Após as incertezas e pesquisas de sonoridades nestes últimos ensaios, no último ensaio foram tomadas decisões mais efetivas: os timbres foram escolhidos para cada cena e anotados na tabela. Disso houve uma fluidez melhor das cenas em si.
O desafio agora é o da fluidez entre as cenas, para que as mudanças de timbre sejam processadas. Há que se encontrar o timing das mudanças timbrísticas. Pois são, em virtude do som produzido, fruto de operações mecânicas.
Isso é um outro tema.
Antes, para finalizar, durante os ensaios, na cena do monólogo "Wandergay", temos a produção de algo que foi um achado durante o processo criativo: para o final da cena, há uma tríplice divisão entre a fala do ator, o canto do coro, que entoa adaptação de trechos da famigerada canção "Festa no Apê" e as sonoridades com delay da guitarra. É um climáx da cena que projeta uma agressivo golpe acústico no público ao mesmo tempo que encena divisão em múltiplas perspectivas da personagem.

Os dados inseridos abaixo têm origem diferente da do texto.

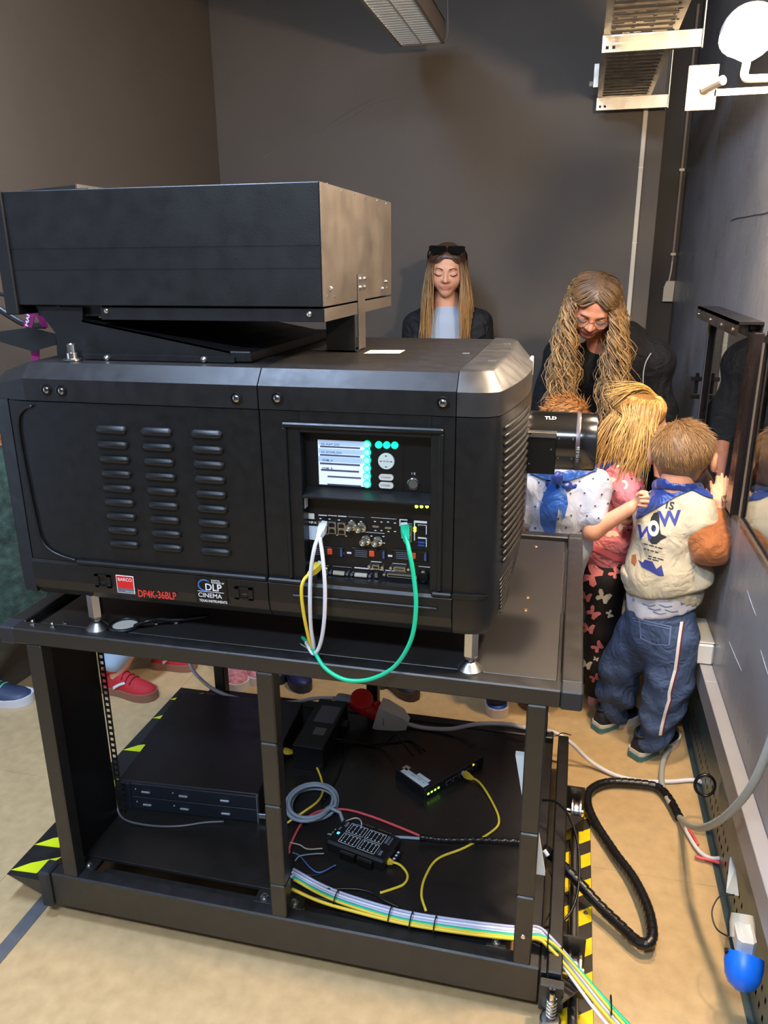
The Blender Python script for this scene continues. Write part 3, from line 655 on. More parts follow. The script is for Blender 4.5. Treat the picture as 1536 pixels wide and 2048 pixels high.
A('key_face', MB().cyl((p[0], YP-.005, p[2]), (p[0], YP-.0055, p[2]), .0088, n=20), mat('key_grey', (120, 122, 116), .3, .6), parent=b)
A('key_marks', text_on(MB(), '1 0', (p[0]-.005, YP-.0006, p[2]+.018), (1, 0, 0), (0, 0, 1), .007), m_wp)
A('seam_line', pb(MB(), 806, 884, 807, 982, YP, .0006), m_blk)
for u in (833, 843, 854): p = onY(u, 1013, YQ); A('status_light', MB().lathe((p[0], YQ, p[2]), (0, -1, 0), [(.0036, 0), (.003, .002)], 10), m_ylw)
mb = MB(); pb(mb, 817, 1004, 829, 1006, YQ, .0005); pb(mb, 819, 1008, 828, 1009.5, YQ, .0005)
# printed brackets over the connector groups
for (u0, v0, u1, v1) in ((637, 1029, 654, 1032), (656, 1030, 674, 1032.5), (676, 1031, 693, 1034), (696, 1033, 729, 1035.5), (742, 1035, 793, 1038), (799, 1038, 815, 1041), (725, 1064, 769, 1066.5), (830, 1041, 854, 1047), (836, 1049, 853, 1052), (836, 1074, 853, 1078), (852, 1050, 853.5, 1069), (852, 1076, 853.5, 1094), (828, 1041, 830, 1081), (799, 1040, 801, 1052), (803, 1046, 805, 1076), (803, 1046, 824, 1048)): pb(mb, u0, v0, u1, v1, YQ, .0005)
for (u0, v0, u1, v1) in ((614, 1101, 680, 1102.5), (672, 1103, 688, 1109), (694, 1107, 762, 1109), (755, 1110, 770, 1115), (776, 1113, 845, 1115), (838, 1117, 854, 1122), (665, 1132, 703, 1135), (709, 1136, 768, 1139), (742, 1122, 763, 1125), (785, 1126, 813, 1129), (771, 1141, 812, 1143), (837, 1132, 860, 1135), (640, 1130, 657, 1132)): pb(mb, u0, v0, u1, v1, YQ, .0005)
for (u, v) in ((641, 1037), (659, 1038), (678, 1040), (703, 1041), (722, 1043), (655, 1068), (674, 1070), (692, 1072), (750, 1043), (763, 1044), (776, 1044), (790, 1046), (751, 1061), (763, 1061), (777, 1063), (790, 1063), (743, 1072), (743, 1085), (767, 1073), (768, 1086)): pb(mb, u-2, v-1, u+2, v+1, YQ, .0005)
A('panel_print', mb, m_wp, kind='stuff')
b = A('board_label', pb(MB(), 613, 1026, 629, 1038, YQ, .0008), m_white); p = onY(612, 1046, YQ); A('label_lettering', text_on(MB(), 'ICMP-X', (p[0], YQ-.0007, p[2]), (1, 0, 0), (0, 0, 1), .0072, bold=.02), m_wp, parent=b)
A('sticker', pb(MB(), 614, 1051, 637, 1080, YQ, .0008), mat('pale_blue_sticker', (206, 222, 236), .4))
A('side_sticker', MB().box(OX0+.001, OX0+.0016, .028, .046, 1.196, 1.218), m_white)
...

Ainda, além da lista das cenas, foi fundamental voltar nos vídeos e identificar quais efeitos eu havia empregado nas cenas. Não se trata de tentar repetir tudo o que foi sonoramente performado. Muitas vezes, há uma conexão entre o timbre e o groove ou entre timbre e o motivo que uso. Depois se seguem variações a partir desse motivo, tudo em função do desenvolvimento da cena. Sobre esse uso dos vídeos, haveria a possibilidade de se retirar das gravações as diversas cenas e compará-las.
Há desde as primeiras ideias até as tentativas de maior regularização entre a sucessões de ações dos intérpretes e as propostas de som do compositor em cena.